Capturing The Friedmans
With a heavy sigh of relief the clichéd tradition can be retired of invoking Akira Kurosawa’s
Rashomon every time a movie features an investigation from different perspectives. Andrew Jarecki’s documentary for HBO,
Capturing The Friedmans, does nothing as simple as retell the same event from a handful of views; Jarecki structures his documentary like an organic, ever evolving and dynamically changing entity, and through his marvelous film it seems that what truly happened within the Friedman family will always be a matter of debate.
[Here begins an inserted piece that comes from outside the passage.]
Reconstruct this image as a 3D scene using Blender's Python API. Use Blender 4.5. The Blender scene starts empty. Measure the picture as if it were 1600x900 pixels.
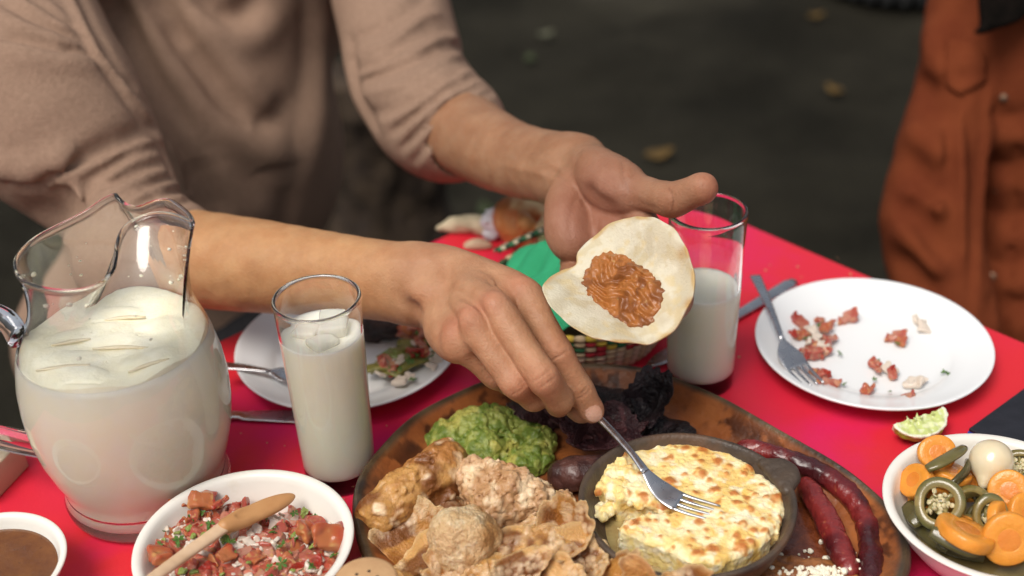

An outwardly normal upper-middleclass Jewish family, the Friedmans suffered a shock in the mid-80s when
the family’s father Arnold and one of his three sons were accused of pedophilia. In a unique bit of luck, the family’s oldest son David videotaped several family interactions between the time the charges where brought and the sentences were carried out. Jarecki intercuts this footage with a large amount of far more innocent home movies of the Friedmans when the sons were children and more carefree, as well as tracking down and interviewing a plethora of those involved with the case more than a decade ago, including lawyers, the judge that heard the case, several victims, and officers of the sex unit division of the Friedmans’ small town. Aside from the peculiar but accepted fact that the Friedmans spent an unusual amount of time documenting themselves, both before and during their crisis, Jarecki’s film is an unsettling revelation of how perception varies, and the implications of this on the justice system, public scrutiny, and the documentary genre that this film adheres to.
As
Capturing The Friedmans moves forward, charting the family’s story chronologically, Jarecki peppers the story with the insights of various outside observers as well as from the mother and two sons (the father recently died in prison and the middle son refused to take part in the film), and Jarecki structures it in such a way that each time someone speaks-be it a shadowed victim describing the crimes, or the Friedman matriarch struggling to explain the strange new dynamic between her sons and her husband after the crime went public-the entire picture needs to be reevaluated. And then someone will speak again and
flip the whole picture up side down. What comes to light is as hideous as it is complex, and as distorted as it is poignant. There are dozens of unexplainable layers to the Friedmans’ story that are touched upon in the film, from the nature and background to the crimes themselves, to deep-rooted problems within the family structure and how these eventually led to the behavior during the family’s crisis. What results is an incredibly engrossing story that seems to have no end as Jarecki shifts back and forth, continually introducing new information, new criticism and even recent events, all of which force the viewer to continually go back and rethink their conclusions until the only conclusion is that
Capturing The Friedmans presents a situation with no absolutes. The implications of this film on the documentary genre is grand indeed, and no film has so meticulously, exhaustingly proven how impossible it is to grab a hold of a tangible, singular truth.